To the inhabitants of Spain the Arab conquest in the years from 711 to 716 came as a bolt from the blue. For the Arabs themselves, however, the overnmning of Spain was merely one phase in a long process of expansion. 1 It was an eminently profitable and successful phase, and the success came very rapidly; but in the process of expansion which had begun at least as early as 630 there had been comparable phases.
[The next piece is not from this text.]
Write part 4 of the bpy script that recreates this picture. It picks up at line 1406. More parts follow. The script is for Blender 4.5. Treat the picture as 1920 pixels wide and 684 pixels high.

During the reign of the caliph 'Umar (634-44) the embryonic Arab state—at this time an alliance of many, but not yet all, of the tribes of the Arabian peninsula—had defeated the Byzantine empire and wrested from it the provinces of Syria and Egypt, and had dealt such a crushing blow to the Persian empire that it ceased to exist, leaving what we now call Iraq and Persia to be occupied by the Arabs as soon as they could find men to hold them securely. And this was only a beginning. For about a century the Arabs continued to move onwards and outwards. One line of expansion was north-east along the golden road to Samarqand and beyond, and another south-east into the Indus valley, while in the west they progressed through the coast-lands of North Africa. The advance was not gradual but rather by a series of jumps. There were periods of quiescence and consolidation, when the Arabs paused in the face of some serious obstacle or in order to deal with internal tensions.